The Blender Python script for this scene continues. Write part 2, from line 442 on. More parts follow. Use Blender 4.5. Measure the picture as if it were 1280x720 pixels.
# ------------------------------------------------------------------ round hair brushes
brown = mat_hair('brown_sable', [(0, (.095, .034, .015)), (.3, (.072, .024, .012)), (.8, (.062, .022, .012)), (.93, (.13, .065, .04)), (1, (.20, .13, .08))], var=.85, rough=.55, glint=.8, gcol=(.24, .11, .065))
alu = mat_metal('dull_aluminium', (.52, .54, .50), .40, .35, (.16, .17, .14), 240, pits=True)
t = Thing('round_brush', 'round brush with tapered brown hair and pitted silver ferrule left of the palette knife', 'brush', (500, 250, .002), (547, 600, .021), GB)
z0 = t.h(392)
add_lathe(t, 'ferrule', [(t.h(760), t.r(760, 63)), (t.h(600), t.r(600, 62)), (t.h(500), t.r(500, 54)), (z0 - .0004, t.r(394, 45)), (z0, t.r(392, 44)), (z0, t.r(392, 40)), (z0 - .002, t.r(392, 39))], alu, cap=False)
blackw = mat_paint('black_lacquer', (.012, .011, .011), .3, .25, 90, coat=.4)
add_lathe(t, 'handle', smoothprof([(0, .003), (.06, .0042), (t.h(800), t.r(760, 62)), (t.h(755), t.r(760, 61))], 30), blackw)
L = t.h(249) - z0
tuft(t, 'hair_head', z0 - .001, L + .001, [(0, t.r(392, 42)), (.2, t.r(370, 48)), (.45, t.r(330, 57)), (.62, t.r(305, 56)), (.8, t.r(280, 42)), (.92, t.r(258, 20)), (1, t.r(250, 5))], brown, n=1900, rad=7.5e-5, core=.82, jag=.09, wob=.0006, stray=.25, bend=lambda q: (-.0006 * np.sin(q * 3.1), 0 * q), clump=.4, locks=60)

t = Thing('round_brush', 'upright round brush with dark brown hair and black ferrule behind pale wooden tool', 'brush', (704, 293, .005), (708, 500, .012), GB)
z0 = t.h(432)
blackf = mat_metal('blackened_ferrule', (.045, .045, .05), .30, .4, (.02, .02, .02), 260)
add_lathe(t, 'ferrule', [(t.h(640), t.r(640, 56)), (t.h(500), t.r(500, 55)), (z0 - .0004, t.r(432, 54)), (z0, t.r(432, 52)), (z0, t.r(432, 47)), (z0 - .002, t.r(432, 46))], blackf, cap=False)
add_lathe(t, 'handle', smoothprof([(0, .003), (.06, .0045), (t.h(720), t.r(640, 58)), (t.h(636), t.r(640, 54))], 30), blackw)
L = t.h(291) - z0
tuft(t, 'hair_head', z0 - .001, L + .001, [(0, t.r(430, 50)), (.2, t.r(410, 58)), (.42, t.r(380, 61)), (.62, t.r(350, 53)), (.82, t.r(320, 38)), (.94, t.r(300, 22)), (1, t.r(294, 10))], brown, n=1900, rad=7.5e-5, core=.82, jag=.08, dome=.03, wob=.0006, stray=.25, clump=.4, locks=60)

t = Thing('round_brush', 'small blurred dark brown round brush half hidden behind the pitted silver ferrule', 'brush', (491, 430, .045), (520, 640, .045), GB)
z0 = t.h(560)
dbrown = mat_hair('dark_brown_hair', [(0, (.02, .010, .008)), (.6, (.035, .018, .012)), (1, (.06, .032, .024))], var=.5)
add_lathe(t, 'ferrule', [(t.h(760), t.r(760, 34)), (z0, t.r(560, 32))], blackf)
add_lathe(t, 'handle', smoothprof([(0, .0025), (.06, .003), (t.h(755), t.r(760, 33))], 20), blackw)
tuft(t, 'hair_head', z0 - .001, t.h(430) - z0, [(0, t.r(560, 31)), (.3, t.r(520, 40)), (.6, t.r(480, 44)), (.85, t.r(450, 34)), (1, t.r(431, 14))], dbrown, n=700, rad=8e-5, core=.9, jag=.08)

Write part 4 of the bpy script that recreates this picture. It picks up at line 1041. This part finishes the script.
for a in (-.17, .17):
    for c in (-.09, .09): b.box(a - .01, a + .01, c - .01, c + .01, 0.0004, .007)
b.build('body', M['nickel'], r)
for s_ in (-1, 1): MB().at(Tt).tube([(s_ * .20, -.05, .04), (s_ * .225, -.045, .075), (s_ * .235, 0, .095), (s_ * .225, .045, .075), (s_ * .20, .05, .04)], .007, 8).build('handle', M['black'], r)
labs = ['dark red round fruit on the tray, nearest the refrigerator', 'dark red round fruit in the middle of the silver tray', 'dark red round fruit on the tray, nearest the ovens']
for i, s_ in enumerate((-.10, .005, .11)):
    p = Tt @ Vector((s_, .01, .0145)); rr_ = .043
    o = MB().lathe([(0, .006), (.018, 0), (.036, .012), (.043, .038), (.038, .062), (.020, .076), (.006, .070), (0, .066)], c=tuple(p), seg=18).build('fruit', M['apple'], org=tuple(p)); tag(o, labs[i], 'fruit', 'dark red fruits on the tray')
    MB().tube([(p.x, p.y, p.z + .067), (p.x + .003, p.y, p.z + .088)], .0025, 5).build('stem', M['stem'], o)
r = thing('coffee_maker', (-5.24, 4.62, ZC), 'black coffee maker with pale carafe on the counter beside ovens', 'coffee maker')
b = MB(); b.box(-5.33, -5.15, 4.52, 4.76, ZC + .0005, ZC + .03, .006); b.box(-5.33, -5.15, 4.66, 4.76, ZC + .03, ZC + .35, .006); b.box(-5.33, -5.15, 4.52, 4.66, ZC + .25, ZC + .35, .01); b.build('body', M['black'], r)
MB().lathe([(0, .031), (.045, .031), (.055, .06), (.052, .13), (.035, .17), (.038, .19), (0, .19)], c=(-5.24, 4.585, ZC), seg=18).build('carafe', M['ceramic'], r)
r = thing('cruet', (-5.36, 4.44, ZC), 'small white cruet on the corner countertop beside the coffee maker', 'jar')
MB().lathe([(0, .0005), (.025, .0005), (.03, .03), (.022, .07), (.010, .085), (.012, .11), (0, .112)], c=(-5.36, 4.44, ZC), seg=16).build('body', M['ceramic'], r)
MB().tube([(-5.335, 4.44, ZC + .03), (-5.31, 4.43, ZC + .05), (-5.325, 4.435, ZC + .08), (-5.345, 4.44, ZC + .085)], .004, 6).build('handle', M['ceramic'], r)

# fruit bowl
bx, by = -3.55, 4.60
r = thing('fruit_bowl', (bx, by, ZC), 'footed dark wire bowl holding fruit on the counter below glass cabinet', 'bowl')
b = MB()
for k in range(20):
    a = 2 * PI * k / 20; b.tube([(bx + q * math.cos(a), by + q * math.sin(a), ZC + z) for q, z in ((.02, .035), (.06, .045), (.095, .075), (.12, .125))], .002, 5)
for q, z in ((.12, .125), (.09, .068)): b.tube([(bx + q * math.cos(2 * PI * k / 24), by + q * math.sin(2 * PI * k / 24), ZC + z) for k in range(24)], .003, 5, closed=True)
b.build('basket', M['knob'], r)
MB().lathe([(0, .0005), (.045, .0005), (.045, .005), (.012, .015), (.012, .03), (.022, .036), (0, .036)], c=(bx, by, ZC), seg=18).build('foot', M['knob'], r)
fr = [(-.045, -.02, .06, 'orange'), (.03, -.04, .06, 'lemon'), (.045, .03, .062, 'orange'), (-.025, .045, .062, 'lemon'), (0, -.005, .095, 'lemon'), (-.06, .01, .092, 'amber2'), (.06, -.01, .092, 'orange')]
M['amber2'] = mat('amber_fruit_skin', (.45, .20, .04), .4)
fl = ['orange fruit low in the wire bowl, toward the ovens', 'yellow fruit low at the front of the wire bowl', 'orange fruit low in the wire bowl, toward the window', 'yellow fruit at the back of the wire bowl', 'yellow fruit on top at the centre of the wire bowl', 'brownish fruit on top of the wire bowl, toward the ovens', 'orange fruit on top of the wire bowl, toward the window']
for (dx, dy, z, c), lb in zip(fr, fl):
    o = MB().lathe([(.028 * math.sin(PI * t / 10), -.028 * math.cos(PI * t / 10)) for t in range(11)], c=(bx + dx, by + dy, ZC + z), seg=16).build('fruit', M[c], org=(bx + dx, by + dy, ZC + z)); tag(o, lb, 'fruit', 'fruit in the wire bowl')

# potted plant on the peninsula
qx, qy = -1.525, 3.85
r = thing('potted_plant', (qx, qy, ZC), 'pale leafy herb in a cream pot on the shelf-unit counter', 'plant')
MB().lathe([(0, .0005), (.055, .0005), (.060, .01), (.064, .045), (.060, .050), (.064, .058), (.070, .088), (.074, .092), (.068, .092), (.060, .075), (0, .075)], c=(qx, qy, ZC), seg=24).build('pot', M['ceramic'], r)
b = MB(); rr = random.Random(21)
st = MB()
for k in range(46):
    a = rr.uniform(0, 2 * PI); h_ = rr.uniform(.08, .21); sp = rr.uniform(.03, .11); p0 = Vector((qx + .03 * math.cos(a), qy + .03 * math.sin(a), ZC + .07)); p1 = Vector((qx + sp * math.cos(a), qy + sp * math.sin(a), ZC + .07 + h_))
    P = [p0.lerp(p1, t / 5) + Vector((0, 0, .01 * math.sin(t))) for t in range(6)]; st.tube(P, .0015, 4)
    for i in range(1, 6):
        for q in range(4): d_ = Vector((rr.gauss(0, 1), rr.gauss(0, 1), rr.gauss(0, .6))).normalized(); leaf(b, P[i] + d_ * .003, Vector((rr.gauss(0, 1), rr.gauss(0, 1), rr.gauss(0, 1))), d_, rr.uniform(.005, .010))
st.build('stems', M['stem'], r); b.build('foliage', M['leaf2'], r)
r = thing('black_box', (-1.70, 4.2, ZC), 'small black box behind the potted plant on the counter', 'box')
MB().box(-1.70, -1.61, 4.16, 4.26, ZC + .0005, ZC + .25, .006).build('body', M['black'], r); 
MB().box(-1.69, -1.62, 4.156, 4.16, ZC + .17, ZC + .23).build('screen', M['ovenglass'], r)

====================

### Brief
In the listing above, reproduce the first line and each one after it through the line that contains "stray=.25, clump=.4, locks=60)".

### Finished answer
The Blender Python script for this scene continues. Write part 2, from line 442 on. More parts follow. Use Blender 4.5. Measure the picture as if it were 1280x720 pixels.
# ------------------------------------------------------------------ round hair brushes
brown = mat_hair('brown_sable', [(0, (.095, .034, .015)), (.3, (.072, .024, .012)), (.8, (.062, .022, .012)), (.93, (.13, .065, .04)), (1, (.20, .13, .08))], var=.85, rough=.55, glint=.8, gcol=(.24, .11, .065))
alu = mat_metal('dull_aluminium', (.52, .54, .50), .40, .35, (.16, .17, .14), 240, pits=True)
t = Thing('round_brush', 'round brush with tapered brown hair and pitted silver ferrule left of the palette knife', 'brush', (500, 250, .002), (547, 600, .021), GB)
z0 = t.h(392)
add_lathe(t, 'ferrule', [(t.h(760), t.r(760, 63)), (t.h(600), t.r(600, 62)), (t.h(500), t.r(500, 54)), (z0 - .0004, t.r(394, 45)), (z0, t.r(392, 44)), (z0, t.r(392, 40)), (z0 - .002, t.r(392, 39))], alu, cap=False)
blackw = mat_paint('black_lacquer', (.012, .011, .011), .3, .25, 90, coat=.4)
add_lathe(t, 'handle', smoothprof([(0, .003), (.06, .0042), (t.h(800), t.r(760, 62)), (t.h(755), t.r(760, 61))], 30), blackw)
L = t.h(249) - z0
tuft(t, 'hair_head', z0 - .001, L + .001, [(0, t.r(392, 42)), (.2, t.r(370, 48)), (.45, t.r(330, 57)), (.62, t.r(305, 56)), (.8, t.r(280, 42)), (.92, t.r(258, 20)), (1, t.r(250, 5))], brown, n=1900, rad=7.5e-5, core=.82, jag=.09, wob=.0006, stray=.25, bend=lambda q: (-.0006 * np.sin(q * 3.1), 0 * q), clump=.4, locks=60)

t = Thing('round_brush', 'upright round brush with dark brown hair and black ferrule behind pale wooden tool', 'brush', (704, 293, .005), (708, 500, .012), GB)
z0 = t.h(432)
blackf = mat_metal('blackened_ferrule', (.045, .045, .05), .30, .4, (.02, .02, .02), 260)
add_lathe(t, 'ferrule', [(t.h(640), t.r(640, 56)), (t.h(500), t.r(500, 55)), (z0 - .0004, t.r(432, 54)), (z0, t.r(432, 52)), (z0, t.r(432, 47)), (z0 - .002, t.r(432, 46))], blackf, cap=False)
add_lathe(t, 'handle', smoothprof([(0, .003), (.06, .0045), (t.h(720), t.r(640, 58)), (t.h(636), t.r(640, 54))], 30), blackw)
L = t.h(291) - z0
tuft(t, 'hair_head', z0 - .001, L + .001, [(0, t.r(430, 50)), (.2, t.r(410, 58)), (.42, t.r(380, 61)), (.62, t.r(350, 53)), (.82, t.r(320, 38)), (.94, t.r(300, 22)), (1, t.r(294, 10))], brown, n=1900, rad=7.5e-5, core=.82, jag=.08, dome=.03, wob=.0006, stray=.25, clump=.4, locks=60)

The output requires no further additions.